Evangelista Torricelli
Scientist
Background
His parents were Gaspare Torricelli and Caterina Angetti. It was a fairly poor family with Gaspare being a textile worker. Evangelista was the eldest of his parents three children, having two younger brothers at least one of whom went on to work with cloth. It is greatly to his parents' credit that they saw that their eldest son had remarkable talents and, lacking the resources to provide an education for him themselves, they sent him to his uncle who was a Camaldolese monk. Brother Jacopo saw that Evangelista was given a sound education until he was old enough to enter a Jesuit school.
Education
His parents sent him to live with his uncle, a Camaldolese monk, who supervised his nephew’s education. Torricelli took courses in mathematics and philosophy with the Jesuits in Faenza. He showed such aptitude that the Benedictine Benedetto Castelli of the University of Sapienza in Rome took him as a private student.

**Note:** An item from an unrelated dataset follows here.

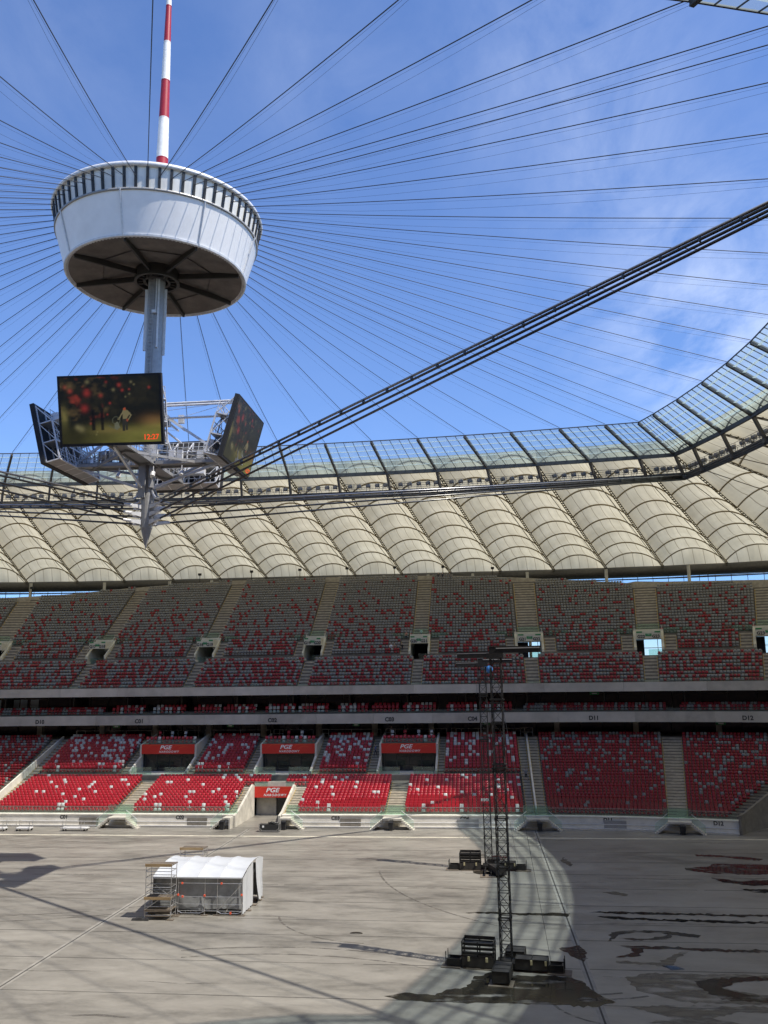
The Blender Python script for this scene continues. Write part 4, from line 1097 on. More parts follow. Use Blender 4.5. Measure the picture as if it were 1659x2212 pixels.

Castelli, who was a former student of Galileo, thought so highly of Torricelli’s genius that he made him his secretary, a post the younger man held between 1626 and 1632.
Contribution to science
Torricelli contributed a great deal to the field of mathematics which was an important contribution in the scientific history. He worked on the equations of curves, solids, and their rotations to fill in the missing parts between the Greek geometry and Calculus based on the works Francesco Cavalieri’s “of indivisibles. Calculus was given its first complete formulation by Isaac Newton and Gottfried Wilhelm Leibniz, along with the works of René Descartes, Pierre de Fermat, Gilles Personne de Roberval and others.